I wonder whether we should ‘own’ the excesses of liberal humanitarianism


I wonder whether we should ‘own’ the excesses of liberal humanitarianism
 

The book of the year – and so I said in this paper’s roundup – is surely Tom Holland’s Dominion, which establishes, I think conclusively, that Christianity is the fons et origo of our idea of human rights and that of equality, including the equality of men and women. Indeed, he could have gone further and, like Larry Siedentop in his groundbreaking Inventing the Individual, attributed the very idea of the individual to Christianity. A copy of Holland’s book should be under every Catholic Christmas tree, if only to cheer us all up.

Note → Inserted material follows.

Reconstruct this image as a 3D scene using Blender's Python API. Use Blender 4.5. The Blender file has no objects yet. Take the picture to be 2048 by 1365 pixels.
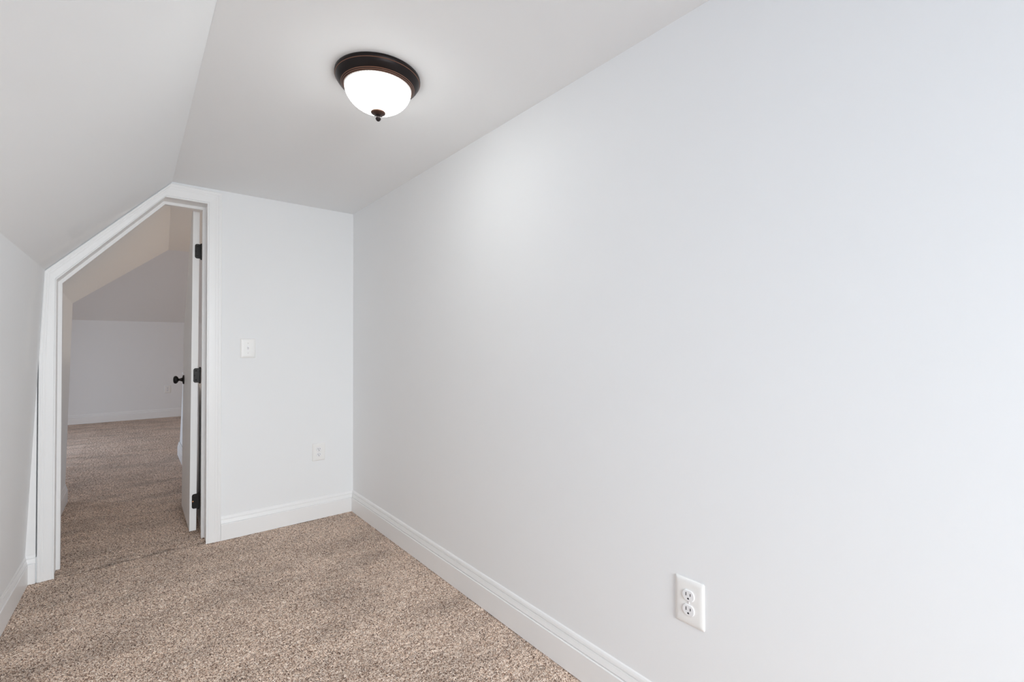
import bpy, bmesh, math, random
import numpy as np
from mathutils import Vector, Matrix

random.seed(7)
SC = bpy.context.scene
COL = SC.collection

# ------------------------------------------------------------------ camera
H = 2.0488                      # flat ceiling height
D = 3.1894                      # wall with the door
cam_d = bpy.data.cameras.new('camera')
cam_d.sensor_width = 36.0
cam_d.lens = 36.0 * 929.66 / 2048.0
cam_d.clip_start = 0.02
cam = bpy.data.objects.new('camera', cam_d)
COL.objects.link(cam)
yaw, pitch, roll = 0.6862, 0.0123, -0.0031
fw = Vector((math.sin(yaw) * math.cos(pitch), math.cos(yaw) * math.cos(pitch), math.sin(pitch)))
r0 = Vector((math.cos(yaw), -math.sin(yaw), 0)); u0 = r0.cross(fw)
rt = math.cos(roll) * r0 + math.sin(roll) * u0
up = -math.sin(roll) * r0 + math.cos(roll) * u0
M = Matrix((rt, up, -fw)).transposed().to_4x4()
M.translation = Vector((-1.1887, 0.0, 1.125))
cam.matrix_world = M
SC.camera = cam

# ------------------------------------------------------------------ exposure, sky, daylight and added fill
SC.view_settings.view_transform = 'Standard'
SC.view_settings.look = 'None'
SC.view_settings.gamma = 1.0
SC.view_settings.use_curve_mapping = False
SC.view_settings.exposure = 0.18
SC.cycles.max_bounces = 16
SC.cycles.diffuse_bounces = 10
SC.cycles.caustics_reflective = False
SC.cycles.caustics_refractive = False

world = bpy.data.worlds.new('overcast_sky')
SC.world = world
world.use_nodes = True
bg = world.node_tree.nodes['Background']
bg.inputs[0].default_value = (0.60, 0.74, 1.0, 1.0)
bg.inputs[1].default_value = 0.3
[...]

But I wonder whether we should, as the common parlance has it, “own” the excesses of liberal humanitarianism to which the idea of rights and equality has given rise in our own time, at least in the Anglophone world and especially in our universities. All the aspects of the culture that are so intensely aggravating ultimately derive from these values – the cult of victimhood, the notion of checking your privilege, the abnormal sensitivity to any language that might possibly give offence to anyone, the perpetual willingness to take offence on behalf of others, the idea of safe spaces, the elevation of the rights of minorities (most recently trans or non-binary individuals) over that of the majority – the idea of calling out anything which might conceivably offend against the correct way of thinking. All this ultimately derives, I’d say, from the Christian cult of the underdog, the exaltation of the humble, the revolutionary idea that the last shall be first. And that holds true even if young people show every sign of indifference to Christianity. As one humorist put it years ago: “The meek have inherited the earth … now look at it.”